**DATA SECTION**
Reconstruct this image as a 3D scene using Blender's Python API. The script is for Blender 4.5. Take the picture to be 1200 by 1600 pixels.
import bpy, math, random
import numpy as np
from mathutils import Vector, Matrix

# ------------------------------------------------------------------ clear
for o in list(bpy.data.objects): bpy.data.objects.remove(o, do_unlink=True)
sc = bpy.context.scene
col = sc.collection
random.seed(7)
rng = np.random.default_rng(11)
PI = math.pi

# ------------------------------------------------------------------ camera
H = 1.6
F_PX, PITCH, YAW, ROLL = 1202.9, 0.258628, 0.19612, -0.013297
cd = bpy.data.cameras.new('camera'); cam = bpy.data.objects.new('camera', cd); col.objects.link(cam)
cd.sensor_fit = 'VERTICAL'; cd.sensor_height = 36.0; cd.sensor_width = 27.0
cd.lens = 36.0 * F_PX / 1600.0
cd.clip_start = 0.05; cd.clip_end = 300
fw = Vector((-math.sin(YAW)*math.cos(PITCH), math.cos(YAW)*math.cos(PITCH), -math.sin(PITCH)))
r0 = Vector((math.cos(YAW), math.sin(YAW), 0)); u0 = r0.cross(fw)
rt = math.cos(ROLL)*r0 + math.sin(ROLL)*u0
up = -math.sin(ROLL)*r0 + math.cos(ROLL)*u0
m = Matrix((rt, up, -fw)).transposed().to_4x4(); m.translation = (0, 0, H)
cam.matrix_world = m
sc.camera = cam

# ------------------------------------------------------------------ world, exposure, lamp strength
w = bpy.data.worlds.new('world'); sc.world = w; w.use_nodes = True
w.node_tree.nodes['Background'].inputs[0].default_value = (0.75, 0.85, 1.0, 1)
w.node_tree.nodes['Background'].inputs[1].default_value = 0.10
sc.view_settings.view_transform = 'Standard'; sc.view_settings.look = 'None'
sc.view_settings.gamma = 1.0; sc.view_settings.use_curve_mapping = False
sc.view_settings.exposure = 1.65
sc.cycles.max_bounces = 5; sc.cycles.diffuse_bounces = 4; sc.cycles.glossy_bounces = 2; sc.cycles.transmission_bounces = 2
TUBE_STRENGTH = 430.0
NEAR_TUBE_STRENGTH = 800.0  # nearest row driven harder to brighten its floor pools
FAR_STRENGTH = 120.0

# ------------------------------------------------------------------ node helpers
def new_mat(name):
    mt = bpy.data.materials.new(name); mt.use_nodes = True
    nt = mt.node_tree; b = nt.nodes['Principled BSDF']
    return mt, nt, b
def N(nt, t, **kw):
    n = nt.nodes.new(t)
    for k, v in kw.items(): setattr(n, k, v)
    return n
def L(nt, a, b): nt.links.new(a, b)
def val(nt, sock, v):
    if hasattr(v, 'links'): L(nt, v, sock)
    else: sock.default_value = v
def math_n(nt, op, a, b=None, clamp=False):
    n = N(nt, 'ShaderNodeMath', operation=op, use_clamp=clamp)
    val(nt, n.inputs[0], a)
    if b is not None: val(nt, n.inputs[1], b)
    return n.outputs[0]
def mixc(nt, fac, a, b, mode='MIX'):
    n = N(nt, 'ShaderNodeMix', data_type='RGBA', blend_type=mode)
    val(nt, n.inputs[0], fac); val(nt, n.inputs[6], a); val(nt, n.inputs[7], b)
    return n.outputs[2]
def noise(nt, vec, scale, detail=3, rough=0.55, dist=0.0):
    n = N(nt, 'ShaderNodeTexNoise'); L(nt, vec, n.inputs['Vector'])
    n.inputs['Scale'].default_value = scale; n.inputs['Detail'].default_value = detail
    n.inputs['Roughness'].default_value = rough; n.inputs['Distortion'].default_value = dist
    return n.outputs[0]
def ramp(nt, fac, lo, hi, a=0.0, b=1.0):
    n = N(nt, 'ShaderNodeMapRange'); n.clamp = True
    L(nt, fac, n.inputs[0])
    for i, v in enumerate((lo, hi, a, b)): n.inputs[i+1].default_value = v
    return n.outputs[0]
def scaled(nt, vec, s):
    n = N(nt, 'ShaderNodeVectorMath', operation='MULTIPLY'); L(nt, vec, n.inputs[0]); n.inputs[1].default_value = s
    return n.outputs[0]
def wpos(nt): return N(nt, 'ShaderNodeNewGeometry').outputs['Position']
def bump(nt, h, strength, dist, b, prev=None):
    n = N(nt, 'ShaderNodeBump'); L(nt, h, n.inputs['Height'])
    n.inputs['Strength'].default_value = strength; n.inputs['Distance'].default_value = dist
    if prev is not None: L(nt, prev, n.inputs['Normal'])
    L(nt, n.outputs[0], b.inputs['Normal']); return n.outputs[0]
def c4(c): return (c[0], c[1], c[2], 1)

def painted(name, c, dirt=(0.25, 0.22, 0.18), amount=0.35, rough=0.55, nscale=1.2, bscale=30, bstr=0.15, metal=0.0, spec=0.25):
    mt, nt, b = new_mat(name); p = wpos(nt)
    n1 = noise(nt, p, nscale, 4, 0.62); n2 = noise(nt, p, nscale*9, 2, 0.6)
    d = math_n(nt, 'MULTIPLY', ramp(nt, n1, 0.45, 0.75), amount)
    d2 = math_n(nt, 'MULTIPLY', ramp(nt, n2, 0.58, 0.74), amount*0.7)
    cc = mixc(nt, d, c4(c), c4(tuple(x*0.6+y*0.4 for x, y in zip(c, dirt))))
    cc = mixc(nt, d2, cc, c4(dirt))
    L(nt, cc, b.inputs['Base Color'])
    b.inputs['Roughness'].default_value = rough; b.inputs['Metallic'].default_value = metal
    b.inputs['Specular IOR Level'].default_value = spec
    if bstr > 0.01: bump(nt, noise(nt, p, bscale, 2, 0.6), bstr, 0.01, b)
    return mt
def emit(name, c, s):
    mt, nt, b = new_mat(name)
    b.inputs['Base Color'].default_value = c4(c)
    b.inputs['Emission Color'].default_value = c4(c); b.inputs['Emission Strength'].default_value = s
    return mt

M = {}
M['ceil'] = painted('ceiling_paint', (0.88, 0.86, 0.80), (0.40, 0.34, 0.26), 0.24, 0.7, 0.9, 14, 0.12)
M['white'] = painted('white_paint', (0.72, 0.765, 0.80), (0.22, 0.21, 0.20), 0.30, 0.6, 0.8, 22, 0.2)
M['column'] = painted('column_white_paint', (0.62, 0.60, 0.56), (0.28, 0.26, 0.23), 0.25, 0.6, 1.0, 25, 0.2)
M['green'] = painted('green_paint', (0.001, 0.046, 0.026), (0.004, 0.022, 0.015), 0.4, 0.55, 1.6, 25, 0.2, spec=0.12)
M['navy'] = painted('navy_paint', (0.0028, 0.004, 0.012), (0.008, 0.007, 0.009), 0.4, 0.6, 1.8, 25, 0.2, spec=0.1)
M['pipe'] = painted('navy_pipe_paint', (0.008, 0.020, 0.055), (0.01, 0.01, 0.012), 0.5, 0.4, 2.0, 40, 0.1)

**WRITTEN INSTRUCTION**
Restate, word for word and with nothing added, the lines from the first line of the listing through the one where "FAR_STRENGTH = 120.0" stands.

**OUTPUT OF THE EXERCISE**
Reconstruct this image as a 3D scene using Blender's Python API. The script is for Blender 4.5. Take the picture to be 1200 by 1600 pixels.
import bpy, math, random
import numpy as np
from mathutils import Vector, Matrix

# ------------------------------------------------------------------ clear
for o in list(bpy.data.objects): bpy.data.objects.remove(o, do_unlink=True)
sc = bpy.context.scene
col = sc.collection
random.seed(7)
rng = np.random.default_rng(11)
PI = math.pi

# ------------------------------------------------------------------ camera
H = 1.6
F_PX, PITCH, YAW, ROLL = 1202.9, 0.258628, 0.19612, -0.013297
cd = bpy.data.cameras.new('camera'); cam = bpy.data.objects.new('camera', cd); col.objects.link(cam)
cd.sensor_fit = 'VERTICAL'; cd.sensor_height = 36.0; cd.sensor_width = 27.0
cd.lens = 36.0 * F_PX / 1600.0
cd.clip_start = 0.05; cd.clip_end = 300
fw = Vector((-math.sin(YAW)*math.cos(PITCH), math.cos(YAW)*math.cos(PITCH), -math.sin(PITCH)))
r0 = Vector((math.cos(YAW), math.sin(YAW), 0)); u0 = r0.cross(fw)
rt = math.cos(ROLL)*r0 + math.sin(ROLL)*u0
up = -math.sin(ROLL)*r0 + math.cos(ROLL)*u0
m = Matrix((rt, up, -fw)).transposed().to_4x4(); m.translation = (0, 0, H)
cam.matrix_world = m
sc.camera = cam

# ------------------------------------------------------------------ world, exposure, lamp strength
w = bpy.data.worlds.new('world'); sc.world = w; w.use_nodes = True
w.node_tree.nodes['Background'].inputs[0].default_value = (0.75, 0.85, 1.0, 1)
w.node_tree.nodes['Background'].inputs[1].default_value = 0.10
sc.view_settings.view_transform = 'Standard'; sc.view_settings.look = 'None'
sc.view_settings.gamma = 1.0; sc.view_settings.use_curve_mapping = False
sc.view_settings.exposure = 1.65
sc.cycles.max_bounces = 5; sc.cycles.diffuse_bounces = 4; sc.cycles.glossy_bounces = 2; sc.cycles.transmission_bounces = 2
TUBE_STRENGTH = 430.0
NEAR_TUBE_STRENGTH = 800.0  # nearest row driven harder to brighten its floor pools
FAR_STRENGTH = 120.0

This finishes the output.